We stayed at an apartment that we booked through Airbnb. It was on the upper west side of Manhattan in a nice neighborhood. One day, while walking by a schoolyard, Adam asked me, “When do you become too old to go swing on a swing set?” Then, looking right at me, he asked, “When does it go from being okay, to you’re a creepy old guy on a swing?” He is 18 years old, I am 51. Hmmm. We didn’t go swinging.
My son’s question induced in me a mental crisis. Was I too old to pursue my current dreams? Sure, aging does impose some limitations—playing professional sports usually goes by the wayside as does child movie star and child prodigy. None of these are applicable to me—in case you were wondering.
I do, however, love writing and speaking and my dream is to make a living doing those things—but I am “older” now. Have I squandered my younger productive years chasing a “proper” career? Isn’t dream chasing really a younger person’s game?
In a panic, I got on the internet and researched people who were “late bloomers.” I found some very encouraging articles. Yes, there is apparently hope of success beyond your 40s. Thank the heavens above and all those old codgers who proved it. From painting to politics to starting businesses or founding a religion, the world is full of people who found success long after the flower of youth had wilted and died. (By the way, Steven Covey was 57 years old when Seven Habits was first published in 1989.)

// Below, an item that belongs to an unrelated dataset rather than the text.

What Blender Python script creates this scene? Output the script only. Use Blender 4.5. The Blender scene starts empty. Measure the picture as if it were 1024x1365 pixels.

When Adam and I returned from our trip, we found that the ceiling in our kitchen had been torn down. My wife had proceeded with her remodeling plans while we were gone—I guess it serves me right for leaving her home while we played in NYC. Now that the old false ceiling is gone, a vaulted space has been exposed, revealing light fixtures that had once been hidden. It has made the kitchen a brighter and more airy place.
All of this contemplating about age got me wondering how many false ceilings do we put on our thinking about what we are or aren’t capable doing—stuff we should just tear down? Mental ceilings are a form of paradigm—and paradigms are a big deal in The Seven Habits. I will have more to say about them in later posts.
What mental ceilings do you find yourself looking at lately? Do they need to be torn down? Here’s to all the old codgers out there who proved age appropriate activities are a whole lot more comprehensive than we often think.
You can make your own decision about swinging on swing sets.